Assim, ele sai de casa todas as manhãs úteis, escoltado pela avó que com ele atravessa a rua e ainda fica um tempinho a olhá-lo, do lado de cá do portão gradeado, enlevada por ver como o seu netinho está a ficar um homem. A vida de uma avó é muito feita de momentos destes, como toda a gente sabe ou fica a saber a partir de certa idade.
Por outro lado, também a vida de um neto é muito feita pela distraída percepção de que todas as manhãs os olhos protectores de uma avó ficam uns instantes a seguir-lhe os passos e os gestos, e disso é que poucos se lembram excepto, talvez, quando um dia chegam por seu turno a serem avós.
O João tinha, pois, uma escola. Mas já não tem, e por isso está triste. Já não tem a sua escola, ou melhor, vai deixar de tê-la. Foi pela televisão que lá em casa primeiro se percebeu o que ia acontecer, e por isso o João quase começou a ter medo de ver e ouvir a TV. Explicaram-lhe que uns senhores ou umas senhoras que se chamam «O Ministério» resolveram que a escola dele, do João, não presta porque andam lá poucos meninos, e por isso vão dar cabo dela, quer dizer, vão fechá-la.

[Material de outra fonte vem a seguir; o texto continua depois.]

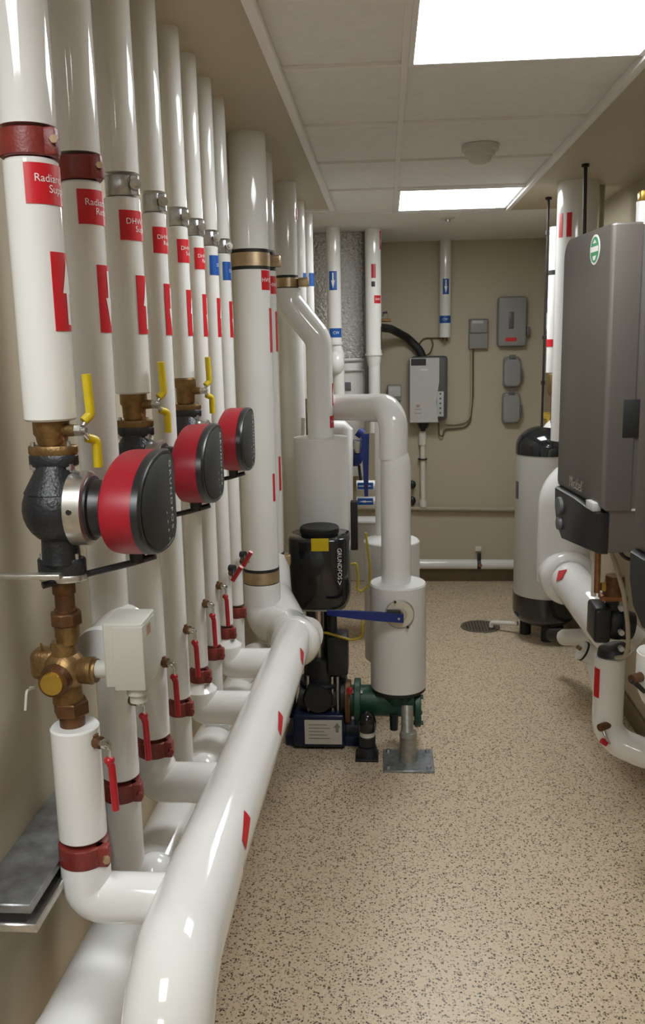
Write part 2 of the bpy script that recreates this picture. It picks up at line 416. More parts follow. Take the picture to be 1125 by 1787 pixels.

Ao João, tal como ao Quim, ao Rui e mais à mão-cheia de putos que andam na escola do João, vão metê-los todas as manhãs numa camioneta e nela vão andar uma hora ou mais até à Vila que é sede do concelho e onde, dizem, uma escola grande, porreiríssima, que há-de ficar a abarrotar de malta para que assim fique aproveitadinho todo o seu espaço, estará à espera deles e de muitos mais.
Vai ser uma viagem que o assusta um bocado: está convencido de que vai enjoar, ficar o tempo todo com medo de vomitar, ele bem sabe que a estrada a percorrer é toda cheia de curvas e contracurvas. E, é claro, vai ter de estar todo aquele tempo não apenas sentado mas também apertado com o cinto de segurança com que muito embirra, embora isso seja o menos.

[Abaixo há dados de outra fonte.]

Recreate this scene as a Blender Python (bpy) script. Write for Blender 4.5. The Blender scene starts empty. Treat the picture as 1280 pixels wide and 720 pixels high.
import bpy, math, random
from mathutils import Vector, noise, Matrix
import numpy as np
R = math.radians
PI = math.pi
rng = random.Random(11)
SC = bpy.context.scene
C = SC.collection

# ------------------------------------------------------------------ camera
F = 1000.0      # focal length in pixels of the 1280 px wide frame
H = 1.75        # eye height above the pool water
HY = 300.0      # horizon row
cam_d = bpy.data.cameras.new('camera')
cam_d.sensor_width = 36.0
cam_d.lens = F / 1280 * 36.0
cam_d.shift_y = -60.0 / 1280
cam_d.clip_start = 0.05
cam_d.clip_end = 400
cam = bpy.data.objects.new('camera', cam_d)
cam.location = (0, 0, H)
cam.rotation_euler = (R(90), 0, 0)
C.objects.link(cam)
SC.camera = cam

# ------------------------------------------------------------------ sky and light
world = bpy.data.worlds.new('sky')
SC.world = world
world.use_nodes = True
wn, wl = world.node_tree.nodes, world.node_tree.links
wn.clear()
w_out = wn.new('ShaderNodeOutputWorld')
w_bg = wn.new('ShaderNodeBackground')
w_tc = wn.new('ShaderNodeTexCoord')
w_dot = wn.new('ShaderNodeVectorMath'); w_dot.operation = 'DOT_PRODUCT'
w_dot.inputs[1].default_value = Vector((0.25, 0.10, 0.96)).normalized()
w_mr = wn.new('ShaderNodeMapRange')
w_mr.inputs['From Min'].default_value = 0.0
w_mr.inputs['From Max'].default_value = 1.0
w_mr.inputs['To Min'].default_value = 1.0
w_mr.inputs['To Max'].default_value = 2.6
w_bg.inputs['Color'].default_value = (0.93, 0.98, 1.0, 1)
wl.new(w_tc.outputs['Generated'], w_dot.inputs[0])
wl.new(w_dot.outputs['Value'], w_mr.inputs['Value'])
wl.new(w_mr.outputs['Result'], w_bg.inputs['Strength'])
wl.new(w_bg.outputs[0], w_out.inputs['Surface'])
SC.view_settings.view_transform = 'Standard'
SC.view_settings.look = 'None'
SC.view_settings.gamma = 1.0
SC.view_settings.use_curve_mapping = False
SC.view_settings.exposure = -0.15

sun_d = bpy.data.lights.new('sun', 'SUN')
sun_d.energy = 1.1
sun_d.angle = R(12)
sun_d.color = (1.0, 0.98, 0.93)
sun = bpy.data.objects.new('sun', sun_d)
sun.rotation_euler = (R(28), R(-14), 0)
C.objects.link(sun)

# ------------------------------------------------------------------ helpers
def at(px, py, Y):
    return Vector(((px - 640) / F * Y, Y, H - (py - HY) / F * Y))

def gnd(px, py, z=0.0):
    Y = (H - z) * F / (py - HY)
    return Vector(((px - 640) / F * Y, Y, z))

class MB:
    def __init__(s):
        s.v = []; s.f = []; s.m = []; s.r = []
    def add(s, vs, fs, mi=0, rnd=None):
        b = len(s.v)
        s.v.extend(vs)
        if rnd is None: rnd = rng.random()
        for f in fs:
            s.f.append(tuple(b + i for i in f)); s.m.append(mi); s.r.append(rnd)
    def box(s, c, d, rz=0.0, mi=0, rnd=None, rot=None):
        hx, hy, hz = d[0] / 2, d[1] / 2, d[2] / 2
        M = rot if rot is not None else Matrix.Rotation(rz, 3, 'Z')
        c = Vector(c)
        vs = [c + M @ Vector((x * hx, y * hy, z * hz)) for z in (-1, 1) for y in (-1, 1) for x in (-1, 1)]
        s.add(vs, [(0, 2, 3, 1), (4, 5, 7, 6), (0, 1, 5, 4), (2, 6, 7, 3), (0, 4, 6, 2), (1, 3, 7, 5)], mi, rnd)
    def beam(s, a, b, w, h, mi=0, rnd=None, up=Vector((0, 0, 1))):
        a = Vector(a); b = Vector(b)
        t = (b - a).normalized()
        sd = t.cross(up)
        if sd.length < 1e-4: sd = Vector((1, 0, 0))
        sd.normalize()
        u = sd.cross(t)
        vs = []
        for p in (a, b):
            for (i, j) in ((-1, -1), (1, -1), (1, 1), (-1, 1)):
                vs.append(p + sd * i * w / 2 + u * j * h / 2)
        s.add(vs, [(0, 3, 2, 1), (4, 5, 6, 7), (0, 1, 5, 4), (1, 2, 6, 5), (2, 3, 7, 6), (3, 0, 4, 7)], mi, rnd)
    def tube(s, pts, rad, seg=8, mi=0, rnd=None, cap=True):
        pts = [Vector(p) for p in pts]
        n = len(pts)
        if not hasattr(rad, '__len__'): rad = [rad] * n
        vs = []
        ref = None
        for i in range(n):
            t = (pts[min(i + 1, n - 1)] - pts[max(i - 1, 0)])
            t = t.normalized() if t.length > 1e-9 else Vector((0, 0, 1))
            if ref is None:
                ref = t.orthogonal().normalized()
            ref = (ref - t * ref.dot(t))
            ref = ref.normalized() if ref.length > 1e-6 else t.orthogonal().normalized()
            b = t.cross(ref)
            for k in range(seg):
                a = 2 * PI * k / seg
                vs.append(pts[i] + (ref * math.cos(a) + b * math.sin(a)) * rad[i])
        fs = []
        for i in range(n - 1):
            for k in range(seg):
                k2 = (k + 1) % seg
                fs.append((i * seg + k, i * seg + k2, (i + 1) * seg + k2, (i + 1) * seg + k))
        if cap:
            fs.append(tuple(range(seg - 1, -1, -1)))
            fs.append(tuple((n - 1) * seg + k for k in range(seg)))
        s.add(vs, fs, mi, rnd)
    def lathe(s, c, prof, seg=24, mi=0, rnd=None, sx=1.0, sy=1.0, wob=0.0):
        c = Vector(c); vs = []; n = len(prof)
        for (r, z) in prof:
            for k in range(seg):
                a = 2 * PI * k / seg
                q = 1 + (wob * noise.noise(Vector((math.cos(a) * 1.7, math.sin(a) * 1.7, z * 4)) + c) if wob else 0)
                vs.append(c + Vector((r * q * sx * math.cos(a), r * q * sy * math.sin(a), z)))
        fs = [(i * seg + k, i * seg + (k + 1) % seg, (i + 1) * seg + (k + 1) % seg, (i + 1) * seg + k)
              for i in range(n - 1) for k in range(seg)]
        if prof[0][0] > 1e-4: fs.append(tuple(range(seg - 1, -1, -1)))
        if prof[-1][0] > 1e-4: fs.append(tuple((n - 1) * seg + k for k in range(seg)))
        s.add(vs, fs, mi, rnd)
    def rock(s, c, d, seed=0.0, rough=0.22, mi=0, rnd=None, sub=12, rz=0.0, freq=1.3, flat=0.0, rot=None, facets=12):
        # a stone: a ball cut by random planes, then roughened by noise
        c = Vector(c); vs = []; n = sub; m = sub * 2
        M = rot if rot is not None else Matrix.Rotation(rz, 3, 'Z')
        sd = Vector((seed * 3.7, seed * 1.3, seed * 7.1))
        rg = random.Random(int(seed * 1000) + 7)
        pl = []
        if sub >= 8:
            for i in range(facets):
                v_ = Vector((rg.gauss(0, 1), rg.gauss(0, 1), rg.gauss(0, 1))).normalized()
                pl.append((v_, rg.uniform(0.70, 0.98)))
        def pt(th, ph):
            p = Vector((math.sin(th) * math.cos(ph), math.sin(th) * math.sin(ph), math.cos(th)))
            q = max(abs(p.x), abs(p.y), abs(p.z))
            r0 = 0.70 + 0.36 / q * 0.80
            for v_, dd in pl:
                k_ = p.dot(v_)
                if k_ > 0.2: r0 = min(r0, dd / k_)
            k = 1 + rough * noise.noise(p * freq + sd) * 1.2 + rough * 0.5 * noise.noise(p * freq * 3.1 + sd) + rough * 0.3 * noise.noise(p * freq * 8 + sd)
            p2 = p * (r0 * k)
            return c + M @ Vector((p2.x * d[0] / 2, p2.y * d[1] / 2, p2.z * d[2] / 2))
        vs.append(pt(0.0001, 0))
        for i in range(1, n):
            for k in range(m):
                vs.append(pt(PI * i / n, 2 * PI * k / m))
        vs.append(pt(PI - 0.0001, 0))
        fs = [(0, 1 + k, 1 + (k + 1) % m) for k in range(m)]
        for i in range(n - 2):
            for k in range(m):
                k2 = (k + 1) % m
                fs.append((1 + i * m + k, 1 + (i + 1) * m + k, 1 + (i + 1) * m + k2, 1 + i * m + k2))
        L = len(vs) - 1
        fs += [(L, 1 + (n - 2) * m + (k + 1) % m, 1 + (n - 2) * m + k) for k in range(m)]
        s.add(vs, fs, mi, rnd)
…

E ao fim do tempo das aulas vai ser a mesma dose no percurso inverso, de tal modo que, feitas as contas, são pelo menos duas horas diárias que lhe roubam ao tempo de brincadeira no tal terreiro das traseiras. Se calhar é mesmo esse tempo todo. O João sente confusamente que não há direito que lhe façam uma coisa destas.

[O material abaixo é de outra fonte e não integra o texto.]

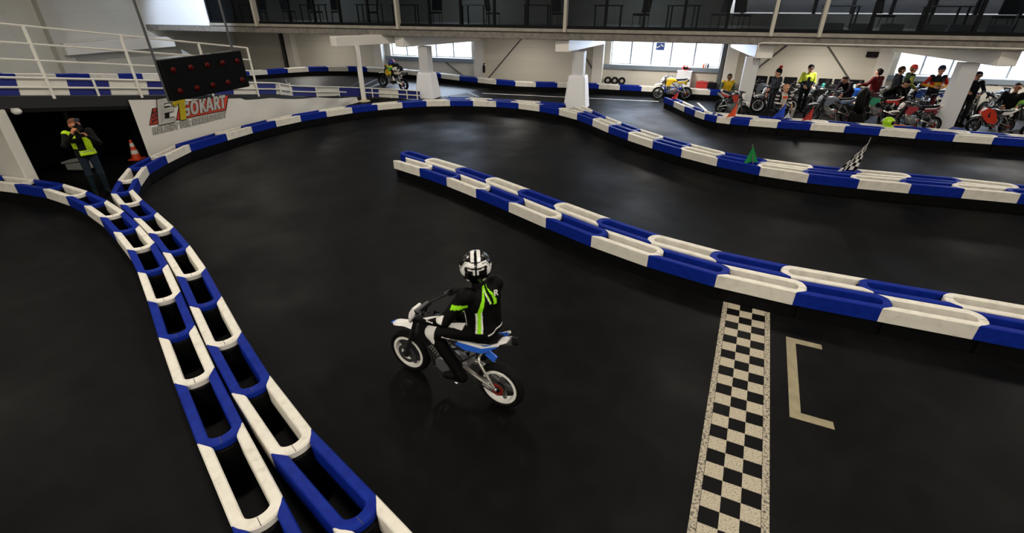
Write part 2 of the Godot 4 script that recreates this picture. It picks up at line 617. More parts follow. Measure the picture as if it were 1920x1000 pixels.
	for k in 3:
		var bt := base("bottle", room(4.68 + 0.09 * k, 1.17, -4.36), 0)
		tag(bt, ["orange bottle on the window sill, leftmost of three", "pale bottle on the window sill, middle of three", "black bottle on the window sill, rightmost of three"][k], "bottle", "bottles on the window sill")
		vb = MB.new()
		vb.lathe([Vector2(0.033, 0), Vector2(0.036, 0.02), Vector2(0.036, 0.13), Vector2(0.016, 0.17)], 12)
		put("body", vb.mesh(), paint(["e2662c", "c8c8c0", "1c1c1e"][k], 0.4), bt)
		vb = MB.new()
		vb.lathe([Vector2(0.016, 0.17), Vector2(0.018, 0.2), Vector2(0.012, 0.205)], 10)
		put("cap", vb.mesh(), paint("202020", 0.4), bt)


func wall_of_panels(called: String, m: Material, f: Callable, a: float, b: float, label: String) -> void:
	var w := base(called, Vector3.ZERO)
	tag(w, label, "wall")
	w.set_meta("kind", "structure")
	var n := int(ceil((b - a) / 6.0))
	for i in n:
		var y := 0.0
		for h in [1.1, 1.1, 1.1, 1.1, 1.1, 1.1, 1.0]:
			var c: Array = f.call(lerpf(a, b, float(i) / n), y, y + h, lerpf(a, b, float(i + 1) / n))
			var pb := MB.new()
			room_box(pb, c[0], c[1], c[2], c[3], c[4], c[5], 0.008)
			put("wall_panel", pb.mesh(), m, w)
			y += h


# ------------------------------------------------------------------ the glazed gallery
func build_gallery() -> void:
	var conc := triplanar(mat("concrete", "ffffff", 0.75), noise_tex(21, 0.02, [[0.0, "55514a"], [0.4, "75706a"], [1.0, "8b857b"]], 512), 0.35)
	var mb := MB.new()
	room_box(mb, -21.7, 23.7, 2.5, 2.84, -4.36, 0.62)
	struct("gallery_floor_slab", mb.mesh(), paint("c8c1b4", 0.7), "concrete slab carrying the glazed gallery over the paddock", "slab")
	mb = MB.new()
	room_box(mb, -21.7, 23.7, 2.46, 2.70, 0.62, 0.72, 0.012)
	struct("gallery_fascia", mb.mesh(), conc, "stained concrete fascia band along the gallery edge", "fascia")
	mb = MB.new()
	room_box(mb, -17.42, 23.7, 2.715, 2.83, 0.55, 0.78, 0.012)
	struct("gallery_ledge", mb.mesh(), triplanar(mat("ledge", "ffffff", 0.6), noise_tex(22, 0.03, [[0.0, "7d786e"], [1.0, "a09b90"]], 256), 0.4), "light concrete ledge under the gallery windows", "ledge")
	# columns and beams
	var white := paint("e8e4dc", 0.5)
	var grey := paint("c9c9ca", 0.55)
	var bn := ["leftmost, above the bare round pole", "above the first padded pillar", "above the middle padded pillar", "above the column with the orange flag", "above the rightmost slanting column"]
	var ends := [[-7.43, -5.9], [-0.45, 0.1], [6.46, 5.85], [12.95, 11.6]]
	for k in 5:
		var bm := MB.new()
		if k == 0:
			var a := Vector3(-7.05, 2.32, -20.9)
			var t := Vector3(0.72, 0, -0.694)
			bm.box(a + t * 2.1, Vector3(4.2, 0.36, 0.5), 0.015, Basis(t, Vector3.UP, t.cross(Vector3.UP)))
		else:
			var a := room(ends[k - 1][0], 2.25, 0.55)
			var t := (room(ends[k - 1][1], 2.25, -3.96) - a)
			bm.box(a + t * 0.5, Vector3(t.length(), 0.42, 0.54), 0.015, Basis(t.normalized(), Vector3.UP, t.normalized().cross(Vector3.UP)))
		struct("ceiling_beam" if k == 0 else numbered("ceiling_beam", self), bm.mesh(), white, "white concrete beam end under the gallery, " + bn[k], "beam")
	var cl := ["square white pillar with a flared pad, first right of the round pole", "square pillar with a tall white flared pad in the middle", "slim square column beside the orange flag at the paddock edge", "slim square column at right in front of the riders"]
	for k in 4:
		var s: float = [-6.55, 0.12, 6.18, 12.25][k]
		var d: float = [0.0, 0.0, 0.1, 0.0][k]
		var o := base("column" if k == 0 else numbered("column", self), room(s, 0, d), ROOM_YAW)
		tag(o, cl[k], "column")
		o.set_meta("kind", "structure")
		var w := 0.44
		var cb := MB.new()
		cb.box(Vector3(0, 1.03, 0), Vector3(w, 2.06, w), 0.015)
		put("shaft", cb.mesh(), grey, o)
		if k < 2:
			var pb := MB.new()
			var rings := []
			var top: float = [1.02, 1.2][k]
			for r in [[0.0, 0.44], [0.05, 0.44], [top - 0.06, 0.33], [top, 0.3]]:
				var ring := PackedVector3Array()
				for q in [[-1, 0.8], [-0.8, 1], [0.8, 1], [1, 0.8], [1, -0.8], [0.8, -1], [-0.8, -1], [-1, -0.8]]:
					ring.append(Vector3(q[0] * r[1], r[0], q[1] * r[1]))
				rings.append(ring)
			pb.loft(rings)
			put("foam_pad", pb.mesh(30), paint("e9e9ec", 0.6), o)
	# round pole
	var po := base("round_pole", Vector3(-6.26, 0, -21.26))
	tag(po, "bare white round steel pole with a flanged foot beside the ramp", "pole")
	po.set_meta("kind", "structure")
	var pb := MB.new()
	pb.tube([Vector3.ZERO, Vector3(0, 2.15, 0)], 0.1, 16)
	put("tube", pb.mesh(), white, po)
	pb = MB.new()
	pb.lathe([Vector2(0.26, 0), Vector2(0.26, 0.02), Vector2(0.14, 0.05), Vector2(0.12, 0.1)], 16)
	put("flange", pb.mesh(), paint("bdb59a", 0.6), po)
	# glazing
	var glass := mat("gallery_glass", "0c1218", 0.05)
	glass.transparency = BaseMaterial3D.TRANSPARENCY_ALPHA
	glass.albedo_color = Color(0.03, 0.05, 0.07, 0.62)
	var black := paint("131416", 0.4)
	var gl := base("window_4", Vector3.ZERO)
	tag(gl, "long band of dark tinted gallery glazing above the concrete ledge", "window")
	gl.set_meta("kind", "structure")
	var post_at := [-17.42, -15.92, -14.55, -12.76, -11.42, -10.11, -8.71, -7.25, -5.87, -4.51, -3.11, -1.8, -0.31, 1.11, 2.44, 3.75, 5.11, 6.49, 7.86, 9.2, 10.51, 11.8, 13.1, 14.5, 16.0, 17.5, 19.0, 20.5, 22.0, 23.6]
	var light := [-14.55, -7.25, -0.31, 6.49, 7.86]
	for i in post_at.size():
		var s: float = post_at[i]
		var fb := MB.new()
		if s in light:
			room_box(fb, s - 0.055, s + 0.055, 2.72, 5.2, 0.56, 0.86, 0.01)
			put("pale_post", fb.mesh(), paint("b9b3a6", 0.5), gl)
		else:
			room_box(fb, s - 0.045, s + 0.045, 2.84, 5.2, 0.56, 0.68, 0.008)
			put("mullion", fb.mesh(), black, gl)
		if i + 1 < post_at.size():
			var nb := MB.new()
			room_box(nb, s + 0.04, post_at[i + 1] - 0.04, 2.92, 5.1, 0.616, 0.624)
			put("pane", nb.mesh(), glass, gl)
	var rb := MB.new()
	room_box(rb, -17.42, 23.7, 2.83, 2.93, 0.56, 0.7, 0.008)
	put("bottom_rail", rb.mesh(), black, gl)
	rb = MB.new()
	room_box(rb, -17.42, 23.7, 5.1, 5.22, 0.56, 0.7, 0.008)
	put("top_rail", rb.mesh(), black, gl)
	mb = MB.new()
	room_box(mb, -21.7, -17.46, 2.705, 7.6, 0.5, 0.74, 0.01)
	struct("wall_gallery", mb.mesh(), paint("eceef2", 0.55), "smooth white wall panel at the left end of the gallery glazing", "wall")
	mb = MB.new()
	room_box(mb, -17.46, 23.7, 5.22, 7.6, 0.5, 0.74, 0.01)
	struct("wall_upper", mb.mesh(), paint("b5b3ac", 0.6), "plain wall above the gallery glazing", "wall")
	# windows in the gallery's back wall
	var bw := base("window_5", Vector3.ZERO)
	tag(bw, "row of outside windows at the back of the gallery, seen through its glass", "window")
	bw.set_meta("kind", "structure")
	var blue := mat("back_glass", "8fb4cc", 0.1)
	blue.transparency = BaseMaterial3D.TRANSPARENCY_ALPHA
	blue.albedo_color = Color(0.2, 0.34, 0.44, 0.75)
	for i in 14:
		var s := 5.8 + i * 1.3
		var nb := MB.new()
		room_box(nb, s + 0.05, s + 1.25, 3.32, 4.55, -4.55, -4.54)
		put("pane", nb.mesh(), blue, bw)
		nb = MB.new()
		room_box(nb, s - 0.06, s + 0.06, 3.28, 4.6, -4.6, -4.46, 0.008)
		put("mullion", nb.mesh(), paint("30363c", 0.5), bw)
	# gallery furniture
	var wood := paint("3a3128", 0.5)
	var pale := paint("b9c4d0", 0.35)
	for i in 11:
		var s: float = [-16.4, -13.2, -10.4, -7.9, -4.8, -2.2, 0.9, 3.6, 8.8, 11.5, 14.6][i]
		var t := base("gallery_table", room(s, 2.84, -1.0 - (i % 3) * 0.5), ROOM_YAW + 0.1 * (i % 4))
		tag(t, "dim table standing behind the gallery glass, the %s from the left" % ordinal(i + 1), "table", "tables in the gallery")
		var tb := MB.new()
		tb.box(Vector3(0, 0.73, 0), Vector3(1.1, 0.04, 0.7), 0.01)
		put("tabletop", cached("gt_top", tb), pale if i in [4, 8, 9, 10] else wood, t)
		for q in [[-1, -1], [1, -1], [-1, 1], [1, 1]]:
			var lb := MB.new()
			lb.box(Vector3(q[0] * 0.48, 0.355, q[1] * 0.28), Vector3(0.05, 0.71, 0.05), 0.006)
			put("leg", cached("gt_leg%d%d" % q, lb), paint("1b1b1c", 0.5), t)
	for i in 14:
		var s: float = [-15.4, -14.2, -12.2, -11.5, -9.2, -6.4, -3.6, -1.0, 2.2, 4.9, 5.6, 9.9, 12.8, 13.6][i]
		var c := base("gallery_chair", room(s, 2.84, -0.45 - (i % 2) * 0.5), ROOM_YAW + (i * 1.3))
		tag(c, "dark upholstered chair behind the gallery glass, the %s from the left" % ordinal(i + 1), "chair", "chairs in the gallery")
		chair_parts(c, "1a2028" if i % 3 else "39424c")
	for i in 9:
		var s: float = [7.95, 8.75, 9.55, 10.6, 11.3, 12.2, 13.3, 14.1, 15.0][i]
		var o := base("radiator", room(s + 0.3, 2.84, 0.3), ROOM_YAW)
		tag(o, "low pale radiator behind the right-hand gallery panes, the %s from the left" % ordinal(i + 1), "radiator", "radiators in the gallery")
		var nb := MB.new()
		nb.box(Vector3(0, 0.16, 0), Vector3(0.62, 0.22, 0.06), 0.01)
		put("panel", cached("rad", nb), paint("c3d3e6", 0.4), o)
		nb = MB.new()
		for x in [-0.25, 0.25]: nb.box(Vector3(x, 0.03, 0), Vector3(0.03, 0.06, 0.05))
		put("foot", cached("rad_f", nb), paint("333333"), o)
	# pipe hung under the right half of the fascia
	var pp := MB.new()
	pp.tube([room(6.2, 2.34, 0.83), room(6.2, 2.5, 0.83), room(6.32, 2.53, 0.83), room(23.5, 2.53, 0.83)], 0.022, 8)
	tag(put("white_pipe", pp.mesh(), paint("d9d5ca", 0.5)), "thin white pipe clipped along the right half of the gallery edge", "pipe")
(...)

E o Quim também sente o mesmo. E o Rui. Não se sabe se alguma vez, mesmo que nunca cheguem a ter clara consciência disso, perdoarão esta grande maldade que lhes vão fazer.
Também a avó está triste: vai ficar sem aquela pequenina felicidade de levar o neto até ao portão da escola como se o fosse acompanhar até ao limiar de uma vida adulta, ou quase.
E os pais estão não apenas tristes mas também preocupados com o filho, decerto, mas também com as condições de vida naquela terra onde moram e onde nasceram eles, e os seus pais, e os seus avós.
Era uma terra que tinha uma estação dos Correios e agora já não tem. Que tinha uma farmácia e agora já não tem. Por onde passavam várias carreiras de autocarros e agora já não passam. Que fica agora sem escola. Olham à volta e descobrem que pouco ou nada mais há que lhes possam tirar, que aquilo está a transformar-se numa espécie de deserto com casas, pois que as casas que ficam vazias são cada vez em maior número. É que as pessoas vão partindo a pouco e pouco atrás da farmácia, da estação dos Correios, das carreiras de autocarros que sejam mais frequentes que uma passagem de manhã e uma outra em sentido inverso já por alturas do sol-posto.
Como o João, os pais estão tristes com a notícia que primeiro lhes chegou pela televisão, ainda que com escasso complemento de razões, e depois outros caminhos confirmaram.
Estão tristes e, como o João, assustados.